» Instruction
Reproduce, please, only the lines from the first line below to the line containing "COL = sc.collection", inclusive.
■ ■ ■ ■
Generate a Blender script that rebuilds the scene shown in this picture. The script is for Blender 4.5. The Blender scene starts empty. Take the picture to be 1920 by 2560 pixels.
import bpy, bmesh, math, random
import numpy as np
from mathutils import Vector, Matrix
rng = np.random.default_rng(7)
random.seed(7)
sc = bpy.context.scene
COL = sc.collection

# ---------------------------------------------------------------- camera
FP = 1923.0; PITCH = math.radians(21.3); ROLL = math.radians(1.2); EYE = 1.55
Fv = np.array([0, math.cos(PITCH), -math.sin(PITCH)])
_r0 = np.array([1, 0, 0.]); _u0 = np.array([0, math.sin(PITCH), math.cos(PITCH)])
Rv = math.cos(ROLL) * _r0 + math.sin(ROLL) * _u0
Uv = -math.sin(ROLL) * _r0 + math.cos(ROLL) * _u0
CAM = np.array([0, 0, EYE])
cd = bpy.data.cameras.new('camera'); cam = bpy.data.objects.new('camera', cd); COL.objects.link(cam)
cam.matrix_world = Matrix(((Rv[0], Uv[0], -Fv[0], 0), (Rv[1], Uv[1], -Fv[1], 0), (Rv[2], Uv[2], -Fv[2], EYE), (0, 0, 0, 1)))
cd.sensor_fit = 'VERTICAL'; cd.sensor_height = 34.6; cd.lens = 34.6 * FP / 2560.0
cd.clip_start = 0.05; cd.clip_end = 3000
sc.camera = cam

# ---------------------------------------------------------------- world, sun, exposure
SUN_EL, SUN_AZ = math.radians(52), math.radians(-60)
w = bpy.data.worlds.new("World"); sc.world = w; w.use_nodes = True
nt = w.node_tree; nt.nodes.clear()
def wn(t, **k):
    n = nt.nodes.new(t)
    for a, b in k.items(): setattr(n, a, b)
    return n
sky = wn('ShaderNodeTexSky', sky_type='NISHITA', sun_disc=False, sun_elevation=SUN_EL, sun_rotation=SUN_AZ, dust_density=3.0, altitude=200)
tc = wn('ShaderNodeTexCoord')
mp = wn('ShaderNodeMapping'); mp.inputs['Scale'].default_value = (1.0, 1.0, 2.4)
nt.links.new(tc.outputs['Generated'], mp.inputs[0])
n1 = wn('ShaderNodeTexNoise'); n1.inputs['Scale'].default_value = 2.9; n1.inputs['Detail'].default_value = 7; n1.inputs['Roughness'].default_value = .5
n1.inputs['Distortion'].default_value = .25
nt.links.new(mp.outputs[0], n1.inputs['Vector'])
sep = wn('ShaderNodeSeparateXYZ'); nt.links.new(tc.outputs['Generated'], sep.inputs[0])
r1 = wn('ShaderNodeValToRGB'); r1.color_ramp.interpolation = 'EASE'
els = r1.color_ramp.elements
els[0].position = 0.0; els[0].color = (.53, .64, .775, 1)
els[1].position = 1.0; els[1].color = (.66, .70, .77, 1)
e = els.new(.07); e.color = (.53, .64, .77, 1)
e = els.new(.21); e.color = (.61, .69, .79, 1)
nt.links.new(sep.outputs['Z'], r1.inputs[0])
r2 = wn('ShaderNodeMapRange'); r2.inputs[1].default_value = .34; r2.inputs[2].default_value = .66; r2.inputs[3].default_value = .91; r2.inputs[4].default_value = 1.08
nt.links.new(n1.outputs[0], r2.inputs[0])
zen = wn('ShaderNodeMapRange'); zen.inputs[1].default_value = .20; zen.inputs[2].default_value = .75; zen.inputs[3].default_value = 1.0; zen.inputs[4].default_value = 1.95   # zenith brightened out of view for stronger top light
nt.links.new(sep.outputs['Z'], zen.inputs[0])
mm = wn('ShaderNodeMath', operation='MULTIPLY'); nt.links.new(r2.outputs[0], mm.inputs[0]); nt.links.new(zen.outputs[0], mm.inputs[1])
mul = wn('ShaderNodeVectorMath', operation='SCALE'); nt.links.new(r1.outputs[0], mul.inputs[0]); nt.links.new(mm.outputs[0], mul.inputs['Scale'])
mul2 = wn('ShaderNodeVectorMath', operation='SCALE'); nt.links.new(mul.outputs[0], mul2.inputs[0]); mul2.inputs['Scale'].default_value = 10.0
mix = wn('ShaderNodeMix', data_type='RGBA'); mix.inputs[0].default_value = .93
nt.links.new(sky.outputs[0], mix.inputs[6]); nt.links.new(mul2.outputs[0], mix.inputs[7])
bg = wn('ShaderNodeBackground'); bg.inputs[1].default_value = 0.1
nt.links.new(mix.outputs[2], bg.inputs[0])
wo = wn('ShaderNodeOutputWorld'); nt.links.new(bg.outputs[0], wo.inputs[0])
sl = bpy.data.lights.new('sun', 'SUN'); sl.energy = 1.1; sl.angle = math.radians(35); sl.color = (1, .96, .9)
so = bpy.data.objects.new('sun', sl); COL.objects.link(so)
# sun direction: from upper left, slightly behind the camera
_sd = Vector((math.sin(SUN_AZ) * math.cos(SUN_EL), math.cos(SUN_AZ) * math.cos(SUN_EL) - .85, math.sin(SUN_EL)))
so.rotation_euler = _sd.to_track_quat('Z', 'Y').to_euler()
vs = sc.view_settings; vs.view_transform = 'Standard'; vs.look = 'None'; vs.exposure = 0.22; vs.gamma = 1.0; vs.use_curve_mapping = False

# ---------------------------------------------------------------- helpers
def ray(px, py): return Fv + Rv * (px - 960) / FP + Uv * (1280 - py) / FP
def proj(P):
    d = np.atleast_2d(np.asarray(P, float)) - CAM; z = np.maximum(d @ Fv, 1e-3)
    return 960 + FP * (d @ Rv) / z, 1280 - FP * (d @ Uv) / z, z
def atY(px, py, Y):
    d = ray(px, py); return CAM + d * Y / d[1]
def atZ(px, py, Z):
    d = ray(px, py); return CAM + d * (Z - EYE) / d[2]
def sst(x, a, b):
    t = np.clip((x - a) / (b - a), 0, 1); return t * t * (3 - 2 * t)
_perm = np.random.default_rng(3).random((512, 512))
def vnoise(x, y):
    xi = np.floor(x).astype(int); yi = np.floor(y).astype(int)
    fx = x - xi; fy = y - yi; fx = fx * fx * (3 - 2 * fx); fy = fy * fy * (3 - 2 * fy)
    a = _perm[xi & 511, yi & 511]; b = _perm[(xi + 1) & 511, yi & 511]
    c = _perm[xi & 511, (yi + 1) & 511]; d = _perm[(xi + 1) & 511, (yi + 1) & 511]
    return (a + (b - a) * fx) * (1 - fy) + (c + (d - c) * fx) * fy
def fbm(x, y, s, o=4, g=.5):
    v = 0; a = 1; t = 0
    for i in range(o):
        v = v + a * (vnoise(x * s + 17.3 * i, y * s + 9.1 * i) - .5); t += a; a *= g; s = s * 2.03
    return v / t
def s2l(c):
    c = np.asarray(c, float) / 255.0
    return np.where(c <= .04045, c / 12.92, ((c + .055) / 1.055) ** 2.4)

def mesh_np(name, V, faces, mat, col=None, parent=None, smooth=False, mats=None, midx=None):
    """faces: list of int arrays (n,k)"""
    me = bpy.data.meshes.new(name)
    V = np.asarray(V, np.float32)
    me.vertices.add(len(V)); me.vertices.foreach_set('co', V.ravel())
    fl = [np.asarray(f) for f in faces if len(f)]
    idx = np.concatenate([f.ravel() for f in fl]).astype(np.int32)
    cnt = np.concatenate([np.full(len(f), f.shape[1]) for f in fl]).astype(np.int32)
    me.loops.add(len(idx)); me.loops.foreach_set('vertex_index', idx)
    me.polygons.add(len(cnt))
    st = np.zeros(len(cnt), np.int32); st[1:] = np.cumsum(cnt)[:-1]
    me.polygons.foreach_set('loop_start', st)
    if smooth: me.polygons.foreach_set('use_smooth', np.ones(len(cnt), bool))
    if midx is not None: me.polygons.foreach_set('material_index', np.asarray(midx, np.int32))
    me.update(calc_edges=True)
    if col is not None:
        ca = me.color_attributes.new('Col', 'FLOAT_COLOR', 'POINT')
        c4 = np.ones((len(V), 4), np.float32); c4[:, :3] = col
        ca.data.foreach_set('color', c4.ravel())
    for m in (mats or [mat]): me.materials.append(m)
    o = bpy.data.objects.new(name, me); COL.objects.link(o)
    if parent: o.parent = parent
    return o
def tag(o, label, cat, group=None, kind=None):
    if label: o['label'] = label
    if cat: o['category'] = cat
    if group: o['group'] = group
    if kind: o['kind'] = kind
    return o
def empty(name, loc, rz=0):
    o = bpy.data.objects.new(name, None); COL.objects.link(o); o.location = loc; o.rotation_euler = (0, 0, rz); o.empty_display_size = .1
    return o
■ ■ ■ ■
» The output
Generate a Blender script that rebuilds the scene shown in this picture. The script is for Blender 4.5. The Blender scene starts empty. Take the picture to be 1920 by 2560 pixels.
import bpy, bmesh, math, random
import numpy as np
from mathutils import Vector, Matrix
rng = np.random.default_rng(7)
random.seed(7)
sc = bpy.context.scene
COL = sc.collection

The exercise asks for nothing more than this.